DATA BLOCK:

::::::

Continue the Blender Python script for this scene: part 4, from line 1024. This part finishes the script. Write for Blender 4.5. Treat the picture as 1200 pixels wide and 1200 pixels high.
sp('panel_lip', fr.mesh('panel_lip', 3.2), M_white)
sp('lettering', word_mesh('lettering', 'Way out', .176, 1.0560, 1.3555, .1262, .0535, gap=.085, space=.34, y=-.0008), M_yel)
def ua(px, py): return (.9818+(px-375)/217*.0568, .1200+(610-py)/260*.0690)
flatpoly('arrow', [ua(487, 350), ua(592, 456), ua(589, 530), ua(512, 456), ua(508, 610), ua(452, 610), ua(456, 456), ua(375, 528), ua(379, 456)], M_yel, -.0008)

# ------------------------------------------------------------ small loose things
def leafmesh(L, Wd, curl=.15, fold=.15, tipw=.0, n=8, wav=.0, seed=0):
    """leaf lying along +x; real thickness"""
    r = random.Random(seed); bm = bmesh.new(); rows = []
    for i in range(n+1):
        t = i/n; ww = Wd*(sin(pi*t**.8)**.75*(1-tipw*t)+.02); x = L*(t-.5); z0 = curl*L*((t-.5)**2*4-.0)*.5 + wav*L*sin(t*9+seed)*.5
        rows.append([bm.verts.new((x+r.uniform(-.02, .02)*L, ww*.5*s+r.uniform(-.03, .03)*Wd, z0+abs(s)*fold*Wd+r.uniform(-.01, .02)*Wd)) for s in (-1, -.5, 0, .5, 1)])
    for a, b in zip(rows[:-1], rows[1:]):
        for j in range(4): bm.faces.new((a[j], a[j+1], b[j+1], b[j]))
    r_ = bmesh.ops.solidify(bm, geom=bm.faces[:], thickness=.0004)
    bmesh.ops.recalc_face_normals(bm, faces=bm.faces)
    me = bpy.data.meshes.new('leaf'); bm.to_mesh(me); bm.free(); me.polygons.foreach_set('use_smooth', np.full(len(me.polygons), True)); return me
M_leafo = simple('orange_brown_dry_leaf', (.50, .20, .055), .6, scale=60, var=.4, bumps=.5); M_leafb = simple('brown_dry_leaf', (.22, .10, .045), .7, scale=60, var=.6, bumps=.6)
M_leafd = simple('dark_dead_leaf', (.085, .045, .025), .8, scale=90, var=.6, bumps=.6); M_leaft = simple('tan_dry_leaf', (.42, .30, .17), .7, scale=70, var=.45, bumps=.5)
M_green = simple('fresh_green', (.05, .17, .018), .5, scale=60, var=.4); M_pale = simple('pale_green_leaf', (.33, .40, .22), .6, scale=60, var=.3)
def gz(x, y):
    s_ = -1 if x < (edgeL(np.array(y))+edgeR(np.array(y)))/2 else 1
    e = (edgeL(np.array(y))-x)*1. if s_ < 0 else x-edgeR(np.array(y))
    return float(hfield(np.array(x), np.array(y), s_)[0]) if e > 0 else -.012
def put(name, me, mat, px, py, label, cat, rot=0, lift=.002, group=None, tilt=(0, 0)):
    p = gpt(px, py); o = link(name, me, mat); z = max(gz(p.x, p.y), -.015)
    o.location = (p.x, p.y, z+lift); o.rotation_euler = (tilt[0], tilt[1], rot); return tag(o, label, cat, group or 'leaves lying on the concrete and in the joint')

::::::

TO BE DONE:
Print the listing above in its entirety, with every line exact.

COMPLETED TASK:
Continue the Blender Python script for this scene: part 4, from line 1024. This part finishes the script. Write for Blender 4.5. Treat the picture as 1200 pixels wide and 1200 pixels high.
sp('panel_lip', fr.mesh('panel_lip', 3.2), M_white)
sp('lettering', word_mesh('lettering', 'Way out', .176, 1.0560, 1.3555, .1262, .0535, gap=.085, space=.34, y=-.0008), M_yel)
def ua(px, py): return (.9818+(px-375)/217*.0568, .1200+(610-py)/260*.0690)
flatpoly('arrow', [ua(487, 350), ua(592, 456), ua(589, 530), ua(512, 456), ua(508, 610), ua(452, 610), ua(456, 456), ua(375, 528), ua(379, 456)], M_yel, -.0008)

# ------------------------------------------------------------ small loose things
def leafmesh(L, Wd, curl=.15, fold=.15, tipw=.0, n=8, wav=.0, seed=0):
    """leaf lying along +x; real thickness"""
    r = random.Random(seed); bm = bmesh.new(); rows = []
    for i in range(n+1):
        t = i/n; ww = Wd*(sin(pi*t**.8)**.75*(1-tipw*t)+.02); x = L*(t-.5); z0 = curl*L*((t-.5)**2*4-.0)*.5 + wav*L*sin(t*9+seed)*.5
        rows.append([bm.verts.new((x+r.uniform(-.02, .02)*L, ww*.5*s+r.uniform(-.03, .03)*Wd, z0+abs(s)*fold*Wd+r.uniform(-.01, .02)*Wd)) for s in (-1, -.5, 0, .5, 1)])
    for a, b in zip(rows[:-1], rows[1:]):
        for j in range(4): bm.faces.new((a[j], a[j+1], b[j+1], b[j]))
    r_ = bmesh.ops.solidify(bm, geom=bm.faces[:], thickness=.0004)
    bmesh.ops.recalc_face_normals(bm, faces=bm.faces)
    me = bpy.data.meshes.new('leaf'); bm.to_mesh(me); bm.free(); me.polygons.foreach_set('use_smooth', np.full(len(me.polygons), True)); return me
M_leafo = simple('orange_brown_dry_leaf', (.50, .20, .055), .6, scale=60, var=.4, bumps=.5); M_leafb = simple('brown_dry_leaf', (.22, .10, .045), .7, scale=60, var=.6, bumps=.6)
M_leafd = simple('dark_dead_leaf', (.085, .045, .025), .8, scale=90, var=.6, bumps=.6); M_leaft = simple('tan_dry_leaf', (.42, .30, .17), .7, scale=70, var=.45, bumps=.5)
M_green = simple('fresh_green', (.05, .17, .018), .5, scale=60, var=.4); M_pale = simple('pale_green_leaf', (.33, .40, .22), .6, scale=60, var=.3)
def gz(x, y):
    s_ = -1 if x < (edgeL(np.array(y))+edgeR(np.array(y)))/2 else 1
    e = (edgeL(np.array(y))-x)*1. if s_ < 0 else x-edgeR(np.array(y))
    return float(hfield(np.array(x), np.array(y), s_)[0]) if e > 0 else -.012
def put(name, me, mat, px, py, label, cat, rot=0, lift=.002, group=None, tilt=(0, 0)):
    p = gpt(px, py); o = link(name, me, mat); z = max(gz(p.x, p.y), -.015)
    o.location = (p.x, p.y, z+lift); o.rotation_euler = (tilt[0], tilt[1], rot); return tag(o, label, cat, group or 'leaves lying on the concrete and in the joint')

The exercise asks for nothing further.